- _Data entries_
## Begin
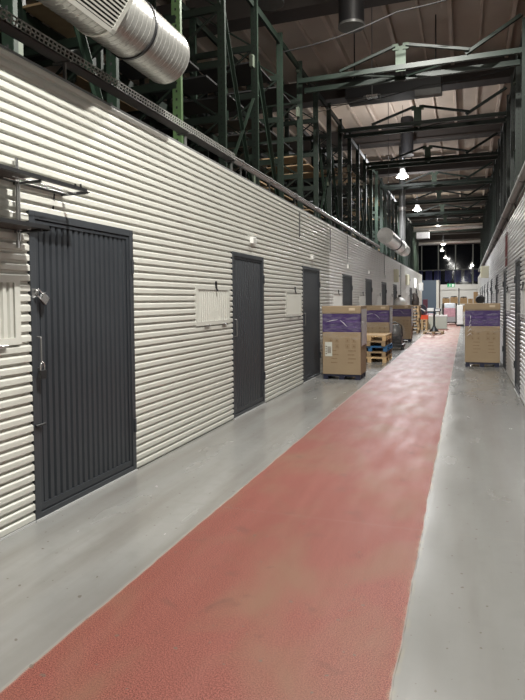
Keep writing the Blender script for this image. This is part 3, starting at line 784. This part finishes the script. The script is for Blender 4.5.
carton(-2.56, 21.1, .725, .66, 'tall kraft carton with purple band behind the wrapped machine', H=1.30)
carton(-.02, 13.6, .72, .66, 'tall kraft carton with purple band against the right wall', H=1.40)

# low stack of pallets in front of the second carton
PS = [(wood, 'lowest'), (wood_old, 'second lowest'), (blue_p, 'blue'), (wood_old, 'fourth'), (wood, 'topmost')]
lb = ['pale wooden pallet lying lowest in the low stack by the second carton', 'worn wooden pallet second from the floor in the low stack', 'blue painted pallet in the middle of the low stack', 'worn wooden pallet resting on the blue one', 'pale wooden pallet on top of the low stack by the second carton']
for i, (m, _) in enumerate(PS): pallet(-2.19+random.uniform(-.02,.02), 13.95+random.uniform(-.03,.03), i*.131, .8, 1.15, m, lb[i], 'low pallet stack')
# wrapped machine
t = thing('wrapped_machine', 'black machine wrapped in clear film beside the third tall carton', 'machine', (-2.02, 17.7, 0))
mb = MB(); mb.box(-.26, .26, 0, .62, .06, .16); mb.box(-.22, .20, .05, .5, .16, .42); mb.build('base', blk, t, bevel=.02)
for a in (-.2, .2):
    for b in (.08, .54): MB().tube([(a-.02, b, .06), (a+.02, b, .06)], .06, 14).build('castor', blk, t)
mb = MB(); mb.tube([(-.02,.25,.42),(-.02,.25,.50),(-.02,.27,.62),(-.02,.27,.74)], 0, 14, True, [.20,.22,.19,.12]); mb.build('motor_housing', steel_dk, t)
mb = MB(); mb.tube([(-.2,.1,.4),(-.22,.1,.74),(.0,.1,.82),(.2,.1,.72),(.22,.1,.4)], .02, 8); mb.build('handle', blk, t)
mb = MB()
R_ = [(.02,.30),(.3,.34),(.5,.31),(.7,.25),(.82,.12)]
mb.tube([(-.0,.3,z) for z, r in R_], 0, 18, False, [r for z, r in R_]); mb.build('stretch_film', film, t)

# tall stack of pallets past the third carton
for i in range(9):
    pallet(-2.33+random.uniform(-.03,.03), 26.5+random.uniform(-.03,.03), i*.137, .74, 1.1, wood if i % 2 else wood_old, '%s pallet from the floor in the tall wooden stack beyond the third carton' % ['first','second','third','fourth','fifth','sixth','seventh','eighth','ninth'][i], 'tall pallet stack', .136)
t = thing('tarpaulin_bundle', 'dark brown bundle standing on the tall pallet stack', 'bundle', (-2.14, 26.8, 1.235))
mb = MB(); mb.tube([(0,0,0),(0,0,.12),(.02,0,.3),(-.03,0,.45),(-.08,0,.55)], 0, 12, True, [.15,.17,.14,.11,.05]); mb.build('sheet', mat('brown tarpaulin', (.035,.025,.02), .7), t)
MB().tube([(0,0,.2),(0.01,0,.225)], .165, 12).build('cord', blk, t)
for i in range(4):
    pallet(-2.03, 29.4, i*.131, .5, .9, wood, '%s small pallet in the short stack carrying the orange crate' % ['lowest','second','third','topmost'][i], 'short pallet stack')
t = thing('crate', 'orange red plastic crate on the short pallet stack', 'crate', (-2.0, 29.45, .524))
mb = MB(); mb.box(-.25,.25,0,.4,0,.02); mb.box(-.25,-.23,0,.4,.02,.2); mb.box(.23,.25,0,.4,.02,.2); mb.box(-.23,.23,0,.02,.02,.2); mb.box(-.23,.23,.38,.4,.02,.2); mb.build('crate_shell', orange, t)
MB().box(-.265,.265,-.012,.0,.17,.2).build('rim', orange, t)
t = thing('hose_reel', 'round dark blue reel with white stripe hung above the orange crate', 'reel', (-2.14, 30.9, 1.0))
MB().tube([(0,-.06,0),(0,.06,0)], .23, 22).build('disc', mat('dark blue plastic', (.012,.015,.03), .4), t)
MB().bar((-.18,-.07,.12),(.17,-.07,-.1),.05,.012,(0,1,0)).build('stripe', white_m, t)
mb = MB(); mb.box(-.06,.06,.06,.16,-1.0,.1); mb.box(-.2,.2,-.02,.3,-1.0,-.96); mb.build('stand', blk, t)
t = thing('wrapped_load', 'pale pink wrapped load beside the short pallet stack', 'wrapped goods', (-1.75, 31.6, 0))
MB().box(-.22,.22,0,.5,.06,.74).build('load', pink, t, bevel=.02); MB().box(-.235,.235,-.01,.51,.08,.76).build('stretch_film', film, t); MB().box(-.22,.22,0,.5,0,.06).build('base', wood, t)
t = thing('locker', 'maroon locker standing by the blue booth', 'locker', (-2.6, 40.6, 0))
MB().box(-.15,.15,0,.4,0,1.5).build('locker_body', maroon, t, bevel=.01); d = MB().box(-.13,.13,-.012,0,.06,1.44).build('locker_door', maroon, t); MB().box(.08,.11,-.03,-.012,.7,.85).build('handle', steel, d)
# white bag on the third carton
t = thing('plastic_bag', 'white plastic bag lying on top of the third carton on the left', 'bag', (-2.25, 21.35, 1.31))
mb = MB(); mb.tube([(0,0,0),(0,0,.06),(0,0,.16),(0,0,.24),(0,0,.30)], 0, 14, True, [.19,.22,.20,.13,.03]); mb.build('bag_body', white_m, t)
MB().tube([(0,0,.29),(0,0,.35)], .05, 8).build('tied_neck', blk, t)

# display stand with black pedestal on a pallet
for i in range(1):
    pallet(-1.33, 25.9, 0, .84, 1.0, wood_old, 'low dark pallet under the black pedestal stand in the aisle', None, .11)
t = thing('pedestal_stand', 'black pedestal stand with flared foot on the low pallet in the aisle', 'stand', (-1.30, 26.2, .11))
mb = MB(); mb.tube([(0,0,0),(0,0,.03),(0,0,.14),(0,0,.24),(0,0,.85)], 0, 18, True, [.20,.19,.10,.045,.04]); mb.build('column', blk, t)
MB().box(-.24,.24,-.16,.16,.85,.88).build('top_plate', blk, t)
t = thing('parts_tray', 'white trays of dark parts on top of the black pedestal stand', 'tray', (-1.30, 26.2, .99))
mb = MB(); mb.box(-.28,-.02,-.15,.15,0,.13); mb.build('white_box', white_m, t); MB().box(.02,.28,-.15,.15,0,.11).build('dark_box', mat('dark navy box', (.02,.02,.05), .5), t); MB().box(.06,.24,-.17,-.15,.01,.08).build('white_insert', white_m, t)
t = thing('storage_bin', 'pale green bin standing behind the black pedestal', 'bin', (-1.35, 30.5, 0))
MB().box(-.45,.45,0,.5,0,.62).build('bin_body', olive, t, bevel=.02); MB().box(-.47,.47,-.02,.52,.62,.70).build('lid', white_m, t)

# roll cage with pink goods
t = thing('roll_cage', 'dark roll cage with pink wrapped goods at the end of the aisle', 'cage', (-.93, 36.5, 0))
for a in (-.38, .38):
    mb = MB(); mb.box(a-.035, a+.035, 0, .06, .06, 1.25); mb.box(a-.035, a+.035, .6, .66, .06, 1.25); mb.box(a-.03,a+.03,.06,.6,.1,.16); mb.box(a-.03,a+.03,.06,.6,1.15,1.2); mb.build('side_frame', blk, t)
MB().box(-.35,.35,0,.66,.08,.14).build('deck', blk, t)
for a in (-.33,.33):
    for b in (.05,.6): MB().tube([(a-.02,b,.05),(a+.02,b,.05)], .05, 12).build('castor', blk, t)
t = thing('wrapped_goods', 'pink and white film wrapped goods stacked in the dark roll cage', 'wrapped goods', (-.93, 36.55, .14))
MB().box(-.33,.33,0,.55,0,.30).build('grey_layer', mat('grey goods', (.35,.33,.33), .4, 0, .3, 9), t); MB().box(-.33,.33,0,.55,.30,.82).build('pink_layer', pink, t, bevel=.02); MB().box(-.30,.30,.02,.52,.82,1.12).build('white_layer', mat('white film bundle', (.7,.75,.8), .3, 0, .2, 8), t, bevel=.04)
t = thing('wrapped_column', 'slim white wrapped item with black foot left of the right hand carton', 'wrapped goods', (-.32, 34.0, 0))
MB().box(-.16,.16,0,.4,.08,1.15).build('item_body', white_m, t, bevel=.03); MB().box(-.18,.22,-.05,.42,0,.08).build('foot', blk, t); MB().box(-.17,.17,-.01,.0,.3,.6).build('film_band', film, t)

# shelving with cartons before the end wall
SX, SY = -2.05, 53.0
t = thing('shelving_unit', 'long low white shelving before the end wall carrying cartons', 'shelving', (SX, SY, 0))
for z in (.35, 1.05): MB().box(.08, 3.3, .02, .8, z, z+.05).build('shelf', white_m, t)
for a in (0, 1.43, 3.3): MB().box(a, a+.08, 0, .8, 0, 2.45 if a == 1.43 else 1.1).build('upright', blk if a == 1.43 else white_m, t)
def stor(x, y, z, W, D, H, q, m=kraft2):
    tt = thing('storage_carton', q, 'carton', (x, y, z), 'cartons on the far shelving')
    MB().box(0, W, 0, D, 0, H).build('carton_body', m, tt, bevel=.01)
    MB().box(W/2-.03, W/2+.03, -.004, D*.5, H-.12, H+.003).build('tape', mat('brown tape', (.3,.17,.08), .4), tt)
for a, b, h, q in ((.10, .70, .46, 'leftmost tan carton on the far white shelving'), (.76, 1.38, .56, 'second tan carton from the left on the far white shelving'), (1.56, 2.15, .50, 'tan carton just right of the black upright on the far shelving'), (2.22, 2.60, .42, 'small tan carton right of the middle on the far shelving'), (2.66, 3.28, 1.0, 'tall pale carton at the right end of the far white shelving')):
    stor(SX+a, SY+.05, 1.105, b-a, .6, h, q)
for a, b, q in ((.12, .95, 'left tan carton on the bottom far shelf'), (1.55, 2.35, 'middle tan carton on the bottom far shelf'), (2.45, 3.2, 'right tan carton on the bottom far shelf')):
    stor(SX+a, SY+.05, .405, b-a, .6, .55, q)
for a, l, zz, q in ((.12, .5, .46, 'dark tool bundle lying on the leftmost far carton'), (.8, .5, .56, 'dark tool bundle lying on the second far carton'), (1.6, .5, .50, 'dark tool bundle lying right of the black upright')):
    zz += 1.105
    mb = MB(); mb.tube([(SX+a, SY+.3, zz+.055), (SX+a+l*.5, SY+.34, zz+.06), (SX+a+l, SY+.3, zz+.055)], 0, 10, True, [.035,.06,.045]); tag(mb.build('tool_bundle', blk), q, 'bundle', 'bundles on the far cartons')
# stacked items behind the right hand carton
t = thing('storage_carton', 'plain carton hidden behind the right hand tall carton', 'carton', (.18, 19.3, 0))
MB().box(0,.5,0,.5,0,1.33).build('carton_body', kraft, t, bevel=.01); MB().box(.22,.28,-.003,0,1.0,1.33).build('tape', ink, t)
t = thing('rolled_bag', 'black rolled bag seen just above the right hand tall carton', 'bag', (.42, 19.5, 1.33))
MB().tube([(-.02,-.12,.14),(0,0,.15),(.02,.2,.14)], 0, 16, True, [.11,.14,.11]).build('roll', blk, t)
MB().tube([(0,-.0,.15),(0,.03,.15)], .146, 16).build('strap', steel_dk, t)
## End
## Begin
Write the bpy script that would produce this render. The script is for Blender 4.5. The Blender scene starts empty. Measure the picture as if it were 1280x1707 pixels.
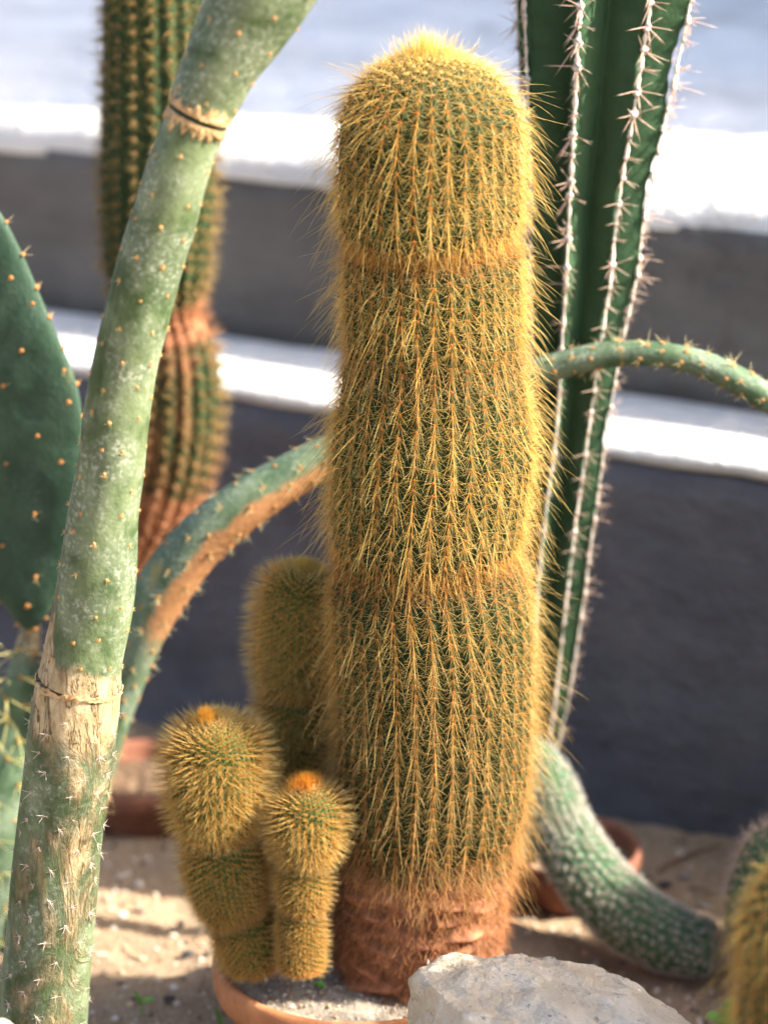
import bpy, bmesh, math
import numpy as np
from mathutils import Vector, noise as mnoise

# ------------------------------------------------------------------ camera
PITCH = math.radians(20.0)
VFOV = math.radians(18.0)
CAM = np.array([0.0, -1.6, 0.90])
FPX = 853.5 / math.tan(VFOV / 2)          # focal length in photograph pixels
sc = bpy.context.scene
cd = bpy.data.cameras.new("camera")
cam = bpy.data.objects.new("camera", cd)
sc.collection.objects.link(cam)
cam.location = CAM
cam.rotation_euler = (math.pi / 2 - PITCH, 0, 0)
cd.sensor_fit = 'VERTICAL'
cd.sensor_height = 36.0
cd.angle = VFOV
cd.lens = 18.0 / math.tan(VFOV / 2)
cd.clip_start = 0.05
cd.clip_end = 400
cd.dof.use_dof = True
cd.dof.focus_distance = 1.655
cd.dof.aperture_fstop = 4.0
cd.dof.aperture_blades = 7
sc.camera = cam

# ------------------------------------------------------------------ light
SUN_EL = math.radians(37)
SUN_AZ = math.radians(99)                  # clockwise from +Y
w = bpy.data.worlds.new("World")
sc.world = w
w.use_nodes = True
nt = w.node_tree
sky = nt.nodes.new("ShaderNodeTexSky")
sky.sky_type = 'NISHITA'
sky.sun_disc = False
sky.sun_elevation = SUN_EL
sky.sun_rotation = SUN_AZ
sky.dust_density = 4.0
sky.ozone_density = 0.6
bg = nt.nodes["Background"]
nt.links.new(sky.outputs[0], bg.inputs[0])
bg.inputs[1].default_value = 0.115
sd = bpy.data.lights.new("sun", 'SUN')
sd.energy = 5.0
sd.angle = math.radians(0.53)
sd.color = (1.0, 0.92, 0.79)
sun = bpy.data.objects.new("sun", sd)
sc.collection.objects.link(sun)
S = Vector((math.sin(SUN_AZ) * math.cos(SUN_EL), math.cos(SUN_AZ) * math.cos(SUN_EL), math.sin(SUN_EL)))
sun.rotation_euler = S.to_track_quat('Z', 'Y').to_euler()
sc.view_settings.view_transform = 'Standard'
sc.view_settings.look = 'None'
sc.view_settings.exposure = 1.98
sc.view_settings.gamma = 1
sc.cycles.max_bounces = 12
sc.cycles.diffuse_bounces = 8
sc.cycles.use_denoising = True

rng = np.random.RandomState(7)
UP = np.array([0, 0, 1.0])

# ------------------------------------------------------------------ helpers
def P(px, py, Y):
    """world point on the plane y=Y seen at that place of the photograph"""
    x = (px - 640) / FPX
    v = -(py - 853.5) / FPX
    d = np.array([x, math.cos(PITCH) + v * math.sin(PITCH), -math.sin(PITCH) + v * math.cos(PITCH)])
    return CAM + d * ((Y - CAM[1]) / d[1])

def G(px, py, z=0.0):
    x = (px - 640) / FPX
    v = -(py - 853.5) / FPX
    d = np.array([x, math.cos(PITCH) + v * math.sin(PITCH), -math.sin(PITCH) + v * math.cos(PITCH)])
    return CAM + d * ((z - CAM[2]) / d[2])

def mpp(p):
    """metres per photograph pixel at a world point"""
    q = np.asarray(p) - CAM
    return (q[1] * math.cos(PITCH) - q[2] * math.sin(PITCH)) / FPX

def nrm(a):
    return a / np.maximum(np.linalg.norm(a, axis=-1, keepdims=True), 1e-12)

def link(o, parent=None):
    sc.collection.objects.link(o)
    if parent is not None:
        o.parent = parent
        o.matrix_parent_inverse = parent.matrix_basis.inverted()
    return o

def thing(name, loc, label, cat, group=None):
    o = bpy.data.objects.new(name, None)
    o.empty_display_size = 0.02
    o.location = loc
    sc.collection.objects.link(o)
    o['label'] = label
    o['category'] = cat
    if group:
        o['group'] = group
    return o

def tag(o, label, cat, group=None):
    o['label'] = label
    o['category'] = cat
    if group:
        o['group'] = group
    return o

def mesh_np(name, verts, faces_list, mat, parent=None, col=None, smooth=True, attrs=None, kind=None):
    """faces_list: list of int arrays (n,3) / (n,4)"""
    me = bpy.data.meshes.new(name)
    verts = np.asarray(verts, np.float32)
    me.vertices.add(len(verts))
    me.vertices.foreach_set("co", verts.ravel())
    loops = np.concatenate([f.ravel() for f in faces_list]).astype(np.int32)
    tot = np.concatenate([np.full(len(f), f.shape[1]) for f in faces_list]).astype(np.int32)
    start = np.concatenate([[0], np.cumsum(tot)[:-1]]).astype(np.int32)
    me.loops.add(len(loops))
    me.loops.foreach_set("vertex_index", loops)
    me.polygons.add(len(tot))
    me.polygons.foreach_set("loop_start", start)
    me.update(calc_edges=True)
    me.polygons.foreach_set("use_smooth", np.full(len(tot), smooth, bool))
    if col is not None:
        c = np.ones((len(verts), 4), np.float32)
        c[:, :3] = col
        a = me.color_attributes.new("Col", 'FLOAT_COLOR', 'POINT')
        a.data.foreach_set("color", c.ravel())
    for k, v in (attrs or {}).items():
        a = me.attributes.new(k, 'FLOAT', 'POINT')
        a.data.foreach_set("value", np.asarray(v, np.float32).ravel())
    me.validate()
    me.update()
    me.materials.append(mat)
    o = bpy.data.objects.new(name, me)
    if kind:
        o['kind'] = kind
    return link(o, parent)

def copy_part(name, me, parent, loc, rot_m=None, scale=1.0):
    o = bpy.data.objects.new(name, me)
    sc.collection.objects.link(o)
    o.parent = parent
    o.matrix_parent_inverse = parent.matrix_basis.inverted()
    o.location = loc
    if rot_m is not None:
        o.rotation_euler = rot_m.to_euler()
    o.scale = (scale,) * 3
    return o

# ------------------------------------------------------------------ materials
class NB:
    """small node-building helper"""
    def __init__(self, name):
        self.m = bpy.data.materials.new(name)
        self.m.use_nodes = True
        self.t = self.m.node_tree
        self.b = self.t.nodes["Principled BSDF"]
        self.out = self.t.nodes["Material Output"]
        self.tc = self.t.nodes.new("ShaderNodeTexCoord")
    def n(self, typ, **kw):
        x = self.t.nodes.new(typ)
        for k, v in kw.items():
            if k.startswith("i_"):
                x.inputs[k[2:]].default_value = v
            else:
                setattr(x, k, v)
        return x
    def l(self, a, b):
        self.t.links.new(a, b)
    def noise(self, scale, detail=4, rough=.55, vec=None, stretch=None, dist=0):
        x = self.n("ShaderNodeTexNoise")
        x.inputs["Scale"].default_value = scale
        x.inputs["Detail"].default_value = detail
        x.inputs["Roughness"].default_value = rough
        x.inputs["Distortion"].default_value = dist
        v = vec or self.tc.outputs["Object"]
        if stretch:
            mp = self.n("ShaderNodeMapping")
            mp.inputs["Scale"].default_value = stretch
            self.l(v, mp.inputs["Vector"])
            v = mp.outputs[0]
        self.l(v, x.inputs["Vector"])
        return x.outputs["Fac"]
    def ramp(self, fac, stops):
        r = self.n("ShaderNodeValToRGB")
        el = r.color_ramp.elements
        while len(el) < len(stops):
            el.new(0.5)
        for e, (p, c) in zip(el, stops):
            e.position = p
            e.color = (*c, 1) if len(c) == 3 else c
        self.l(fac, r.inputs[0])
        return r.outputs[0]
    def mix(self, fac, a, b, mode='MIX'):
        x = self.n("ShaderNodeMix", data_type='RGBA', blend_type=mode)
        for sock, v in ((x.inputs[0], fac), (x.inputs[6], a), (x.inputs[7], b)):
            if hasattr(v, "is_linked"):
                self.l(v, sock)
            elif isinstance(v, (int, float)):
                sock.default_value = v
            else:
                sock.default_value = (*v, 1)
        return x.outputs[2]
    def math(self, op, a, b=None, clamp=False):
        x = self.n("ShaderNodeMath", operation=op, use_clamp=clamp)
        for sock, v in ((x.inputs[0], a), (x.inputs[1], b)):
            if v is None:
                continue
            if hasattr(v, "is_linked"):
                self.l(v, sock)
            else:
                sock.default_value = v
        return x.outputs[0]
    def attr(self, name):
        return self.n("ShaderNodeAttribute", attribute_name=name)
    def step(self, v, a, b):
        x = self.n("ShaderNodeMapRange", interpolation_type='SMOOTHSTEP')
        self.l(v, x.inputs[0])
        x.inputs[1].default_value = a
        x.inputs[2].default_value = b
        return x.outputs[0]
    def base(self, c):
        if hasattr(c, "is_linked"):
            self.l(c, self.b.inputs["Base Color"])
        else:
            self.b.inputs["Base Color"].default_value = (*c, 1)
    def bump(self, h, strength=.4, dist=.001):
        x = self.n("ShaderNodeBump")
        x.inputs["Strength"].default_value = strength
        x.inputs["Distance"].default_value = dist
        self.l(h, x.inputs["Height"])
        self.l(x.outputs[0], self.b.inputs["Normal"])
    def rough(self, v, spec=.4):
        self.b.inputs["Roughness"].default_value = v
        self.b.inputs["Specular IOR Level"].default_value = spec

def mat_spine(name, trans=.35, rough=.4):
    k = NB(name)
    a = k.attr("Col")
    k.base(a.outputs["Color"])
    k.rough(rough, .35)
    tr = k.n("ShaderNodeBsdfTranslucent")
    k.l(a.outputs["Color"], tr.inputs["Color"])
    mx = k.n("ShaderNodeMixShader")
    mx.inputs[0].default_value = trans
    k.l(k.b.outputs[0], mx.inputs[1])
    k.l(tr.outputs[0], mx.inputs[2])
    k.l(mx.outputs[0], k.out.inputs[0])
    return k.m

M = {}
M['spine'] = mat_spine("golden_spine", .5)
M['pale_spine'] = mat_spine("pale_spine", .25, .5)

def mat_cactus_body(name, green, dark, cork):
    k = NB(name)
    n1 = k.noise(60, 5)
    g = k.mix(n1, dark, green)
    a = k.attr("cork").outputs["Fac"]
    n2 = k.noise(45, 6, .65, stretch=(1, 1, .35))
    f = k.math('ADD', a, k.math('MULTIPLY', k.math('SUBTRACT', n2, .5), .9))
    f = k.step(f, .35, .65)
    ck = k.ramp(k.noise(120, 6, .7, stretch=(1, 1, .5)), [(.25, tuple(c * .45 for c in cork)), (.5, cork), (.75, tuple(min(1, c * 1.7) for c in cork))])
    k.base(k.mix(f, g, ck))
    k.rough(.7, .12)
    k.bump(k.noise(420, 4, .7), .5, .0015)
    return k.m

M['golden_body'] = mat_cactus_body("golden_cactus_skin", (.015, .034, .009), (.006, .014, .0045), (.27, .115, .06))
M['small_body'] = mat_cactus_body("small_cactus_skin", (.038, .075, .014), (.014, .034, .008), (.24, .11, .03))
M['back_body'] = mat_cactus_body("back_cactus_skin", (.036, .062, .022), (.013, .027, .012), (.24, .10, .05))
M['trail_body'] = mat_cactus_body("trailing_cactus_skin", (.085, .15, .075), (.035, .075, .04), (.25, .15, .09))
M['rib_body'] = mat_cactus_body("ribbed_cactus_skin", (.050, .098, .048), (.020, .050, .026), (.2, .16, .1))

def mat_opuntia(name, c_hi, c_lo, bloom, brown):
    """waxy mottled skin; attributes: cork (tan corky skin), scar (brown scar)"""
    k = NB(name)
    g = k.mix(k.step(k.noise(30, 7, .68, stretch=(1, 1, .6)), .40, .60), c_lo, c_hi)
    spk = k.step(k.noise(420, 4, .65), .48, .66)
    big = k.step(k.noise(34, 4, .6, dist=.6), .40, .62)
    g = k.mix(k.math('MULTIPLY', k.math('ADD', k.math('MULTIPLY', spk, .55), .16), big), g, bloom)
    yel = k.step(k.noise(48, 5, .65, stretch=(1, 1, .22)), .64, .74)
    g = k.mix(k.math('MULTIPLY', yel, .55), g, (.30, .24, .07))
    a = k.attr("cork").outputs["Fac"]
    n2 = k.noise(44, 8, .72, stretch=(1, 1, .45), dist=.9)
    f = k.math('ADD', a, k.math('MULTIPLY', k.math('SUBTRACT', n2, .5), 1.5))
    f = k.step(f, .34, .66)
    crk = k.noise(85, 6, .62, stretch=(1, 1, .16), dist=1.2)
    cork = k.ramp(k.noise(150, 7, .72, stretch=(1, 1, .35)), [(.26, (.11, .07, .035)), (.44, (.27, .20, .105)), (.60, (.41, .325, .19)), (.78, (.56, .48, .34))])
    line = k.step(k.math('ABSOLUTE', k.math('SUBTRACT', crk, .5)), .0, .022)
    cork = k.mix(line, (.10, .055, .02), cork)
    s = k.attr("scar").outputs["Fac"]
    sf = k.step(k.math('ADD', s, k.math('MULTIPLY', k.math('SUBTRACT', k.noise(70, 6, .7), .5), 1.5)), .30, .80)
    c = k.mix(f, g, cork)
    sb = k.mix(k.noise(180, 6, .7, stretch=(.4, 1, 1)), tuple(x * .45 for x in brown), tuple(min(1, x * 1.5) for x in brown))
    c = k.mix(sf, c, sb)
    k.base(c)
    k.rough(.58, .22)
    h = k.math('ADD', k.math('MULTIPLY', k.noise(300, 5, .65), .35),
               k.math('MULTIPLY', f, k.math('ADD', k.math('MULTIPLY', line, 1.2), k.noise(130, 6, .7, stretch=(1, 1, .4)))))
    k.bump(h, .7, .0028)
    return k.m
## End
- _Directive_
Take the listing above and repeat exactly the lines from the one containing "Keep writing the" through the one containing "carton(-.02, 13.6, .72, .66, 'tall", both included.

- _Task output_
Keep writing the Blender script for this image. This is part 3, starting at line 784. This part finishes the script. The script is for Blender 4.5.
carton(-2.56, 21.1, .725, .66, 'tall kraft carton with purple band behind the wrapped machine', H=1.30)
carton(-.02, 13.6, .72, .66, 'tall kraft carton with purple band against the right wall', H=1.40)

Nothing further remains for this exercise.